Reviews

Judgment Day

A stationmaster who has always followed orders and done his duty is diverted from his post for a split second and causes a disaster. An express thunders through the station and crashes into a goods train, killing eighteen people and injuring many others.

This central incident in Odon von Horvath’s remarkable 1937 play Judgment Day, newly translated by Christopher Hampton, leads to an enquiry, a case of perjury, a murder and the hounding of the stationmaster, Thomas Hudetz, by his own demons as much as the righteous townspeople.

The play was given a stunning Expressionist British premiere by Stephen Daldry at the Old Red Lion 20 years ago, but James Macdonald’s equally fine Almeida production is more measured, more evenly atmospheric and thoroughly hypnotic, as the action revolves slowly – rather as a Donmar revival of David Mamet’s Glengarry Glen Ross did some years back – on Miriam Buether’s wooden platform, a literally terminal interchange.

As Thomas (Joseph Millson) goes about his business switching the signals, checking his watch, the small town comes alive around him in the figures of Sarah Woodward’s gossip, Jack James’ travelling salesman, Laura Donnelly’s pertly attractive landlord’s daughter, Anna, and Thomas’ scowling, much older wife, played bitterly by Suzanne Burden.

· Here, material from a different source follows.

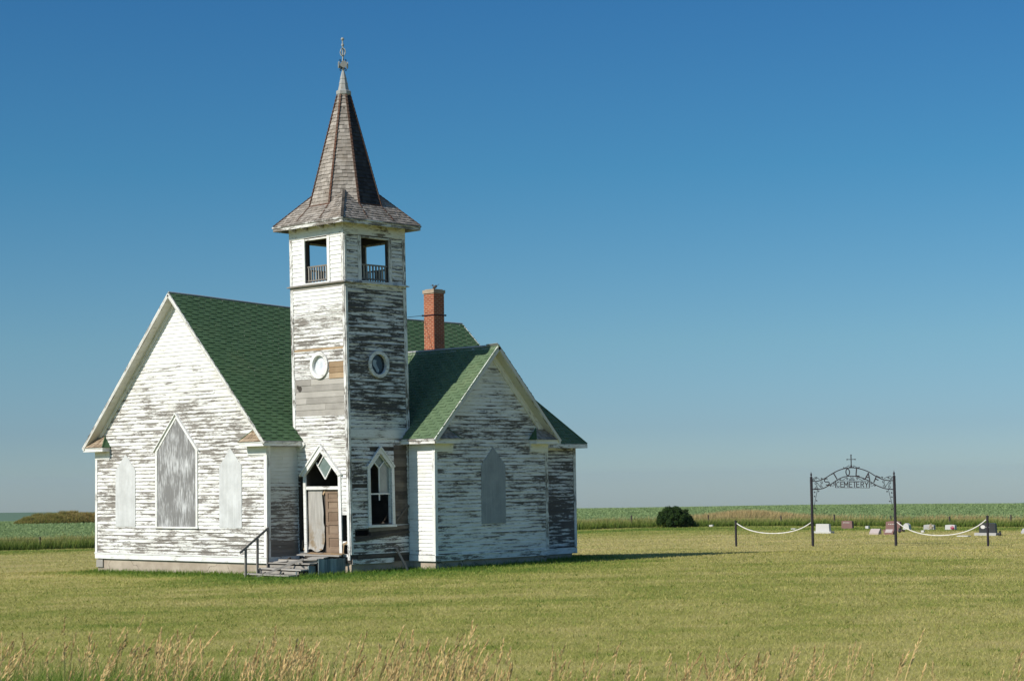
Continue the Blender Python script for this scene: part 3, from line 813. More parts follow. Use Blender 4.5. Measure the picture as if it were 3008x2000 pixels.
for i, k in enumerate('LRBK'):
    org, U, N = AX[k]; u0, u1 = RNGU[k]
    if k in 'BK': u0, u1 = u0 + (.14 if k == 'B' else .14), u1 - .14
    elif k == 'R': u0 += .14
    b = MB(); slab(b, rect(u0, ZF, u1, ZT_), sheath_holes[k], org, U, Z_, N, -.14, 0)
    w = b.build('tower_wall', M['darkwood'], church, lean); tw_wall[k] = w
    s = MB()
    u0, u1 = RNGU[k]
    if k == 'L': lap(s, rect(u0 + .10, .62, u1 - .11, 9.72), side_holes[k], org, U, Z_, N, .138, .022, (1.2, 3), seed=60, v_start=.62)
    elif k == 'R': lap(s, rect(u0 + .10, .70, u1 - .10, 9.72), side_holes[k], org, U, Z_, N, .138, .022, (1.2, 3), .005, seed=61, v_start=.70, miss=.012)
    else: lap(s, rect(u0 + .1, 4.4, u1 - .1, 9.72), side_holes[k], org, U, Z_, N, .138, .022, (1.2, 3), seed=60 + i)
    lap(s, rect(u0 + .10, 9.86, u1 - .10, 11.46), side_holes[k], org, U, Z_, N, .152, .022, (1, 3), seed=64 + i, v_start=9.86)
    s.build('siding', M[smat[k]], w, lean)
    s = MB()
    f = tw(k)
    def bd(ua, za, ub, zb, d=.03, d0=0.0, tone=None):
        a, b2 = f(ua, za, d0), f(ub, zb, d)
        s.box([min(p, q) for p, q in zip(a, b2)], [max(p, q) for p, q in zip(a, b2)], tone)
    zl = .62 if k == 'L' else (.70 if k == 'R' else 4.4)
    bd(u0 - (.03 if k == 'L' else 0), zl, u0 + .10, 9.72, .034); s.mark(); bd(u1 - .11, zl - (.1 if k == 'L' else 0), u1 + (.0 if k in 'LB' else .03), 9.72, .034); s.mark()
    bd(u0 - (.03 if k == 'L' else 0), 9.86, u0 + .10, 11.46, .034); s.mark(); bd(u1 - .11, 9.86, u1 + (.0 if k in 'LB' else .03), 11.46, .034); s.mark()
    s.build_each('corner_board', M['trim_worn'], w, lean)
    s = MB(); bd(u0 - .03, 11.46, u1 + .03, ZT_, .04); s.build('belfry_frieze', M['trim' if k == 'L' else 'trim_worn'], w, lean)
    s = MB(); bd(u0 - .03, 9.70, u1 + .03, 9.80, .032); bd(u0 - .11, 9.80, u1 + .11, 9.835, .12); bd(u0 - .06, 9.835, u1 + .06, 9.86, .06); s.build('belt_course', M['trim_worn' if k != 'L' else 'graywood'], w, lean)
    # belfry opening casing
    s = MB(); a, b3 = OPEN[k]
    bd(a - .13, ZO0, a, ZO1 + .02, .045, -.002); bd(b3, ZO0, b3 + .13, ZO1 + .02, .045, -.002); bd(a, ZO1 - .05, b3, ZO1 + .0, .03, -.13); bd(a - .13, ZO0 - .045, b3 + .13, ZO0, .07, -.14)
    s.build('belfry_casing', M['trim' if k == 'L' else 'trim_worn'], w, lean)
    # balustrade
    s = MB()
    bd(a, ZO0 + .54, b3, ZO0 + .59, -.06, -.12); bd(a, ZO0 + .06, b3, ZO0 + .11, -.06, -.12)
    o = s.build('balustrade', M['graywood'], w, lean)
    nb = 9
    for q in range(nb):
        s = MB(); uu = a + (q + .5) * (b3 - a) / nb
        bd(uu - .024, ZO0 + .11, uu + .024, ZO0 + .54, -.07, -.11); bt = s.build('baluster', M['graywood'], None, lean)
        bt.parent = w
# floor and ceiling of the belfry, floor at the door
s = MB(); s.box((X0 + .14, YT + .14, 9.6), (XT - .14, YT + T - .14, 9.84)); s.build('belfry_floor', M['darkwood'], church, lean)
s = MB(); s.box((X0 + .14, YT + .14, 11.62), (XT - .14, YT + T - .14, 11.72)); s.build('belfry_ceiling', M['interior'], church, lean)
s = MB(); s.box((X0 + .14, YT + .14, 4.6), (XT - .14, YT + T - .14, 4.7)); s.mark(); s.box((X0 + .14, YT + .14, .6), (XT - .14, YT + T - .14, .72)); s.mark()
s.box((X0 + .14, YT + .14, 5.9), (XT - .14, YT + T - .14, 6.0)); s.mark(); s.build_each('tower_floor', M['interior'], church, lean)

# bare and patched boards on the lit face
s = MB(); org, U, N = AX['L']
lap(s, rect(11.84, 6.60, 12.6, 7.17), [ngon(11.37, 7.07, .40)], org, U, Z_, N, .19, .014, (1, 2), .004, seed=71, v_start=6.60)
s.mark(); lap(s, rect(10.06, 7.58, 12.6, 7.66), [], org, U, Z_, N, .2, .02, (1, 2), .004, seed=72, v_start=7.58)
s.mark(); s.build_each('bare_boards', M['tanwood'], tw_wall['L'], lean)
s = MB(); lap(s, rect(10.06, 5.36, 12.6, 6.62), [ngon(10.30, 6.30, .10), ngon(10.2, 6.36, .07)], org, U, Z_, N, .21, .012, (3, 4), .003, seed=73, v_start=5.36)
s.build('bare_boards', M['greywash'], tw_wall['L'], lean)
s = MB(); org, U, N = AX['R']
lap(s, rect(3.42, 1.66, 4.02, 4.35), [], org, U, Z_, N, .14, .02, (1, 2), .006, seed=74, v_start=1.66)
f = tw('R')
s.beam(f(3.35, 1.68, .03), f(4.05, 2.28, .05), .07, .02, (0, 0, 1))
s.build('bare_boards', M['brownwood'], tw_wall['R'], lean)
s = MB()
s.beam(f(2.2, 1.50, .02), f(4.1, 1.58, .03), .13, .02, (0, 0, 1)); s.mark(); s.beam(f(1.6, 1.16, .03), f(4.1, 1.40, .03), .10, .02, (0, 0, 1)); s.mark(); s.beam(f(1.7, .62, .01), f(4.05, .66, .01), .09, .02, (0, 0, 1)); s.mark()
s.build_each('loose_board', M['brownwood'], tw_wall['R'], lean)
s = MB(); s.beam(f(1.42, .46, .035), f(3.30, .46, .035), .16, .03, (0, 0, 1)); s.build('water_table', M['trim_worn'], tw_wall['R'], lean)
s = MB(); s.beam(f(YT + .1, 4.74, .018), f(YT + T - .02, 4.74, .018), .27, .024, (0, 0, 1)); s.build('smooth_board', M['trim'], tw_wall['R'], lean)
s = MB(); f = tw('L')
s.beam(f(10.38, 4.46, .02), f(9.93, 4.93, .02), .10, .03, (1, 0, 1)); s.beam(f(10.30, 4.28, .06), f(10.52, 4.45, .06), .11, .05, (0, 0, 1))
s.build('roof_flashing', M['trim'], tw_wall['L'], lean)
s = MB(); f = tw('R'); s.beam(f(3.70, 4.46, .02), f(4.17, 4.95, .02), .10, .03, (1, 0, 1)); s.build('roof_flashing', M['trim_worn'], tw_wall['R'], lean)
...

The tragedy hinges on a moment of weakness and everything about the psychology of the cover-up, the vengefulness of the townsfolk and the anger of Anna’s butcher boyfriend (Daniel Hawksford) rings horribly true. There’s a particularly good scene between Thomas’ brother-in-law, the chemist (David Annen), and Woodward’s viperish gossip, that shows how what actually happened can be inflated in malicious second-hand reporting.

Macdonald marshals the cast – boosted by supernumeraries – in a relentless grip of tension, so that the final scenes of ghost-like apparitions and dead of night encounters follow without any jolts or jumps. The moving platform is backed off by a semi-circular wooden wall and the separate locations of the tavern, the viaduct, the chemist’s shop and domestic interiors are simply, and sculpturally, evoked.

It’s a wonderful restoration of a great play and fully vindicates Hampton’s persistent advocacy of Horvath over the years, both on stage and in print. The rush of the trains, and the sense of both physical and moral danger throughout, is brilliantly sustained in Neil Austin’s amazing lighting and Christopher Shutt’s expertly chilling soundtrack.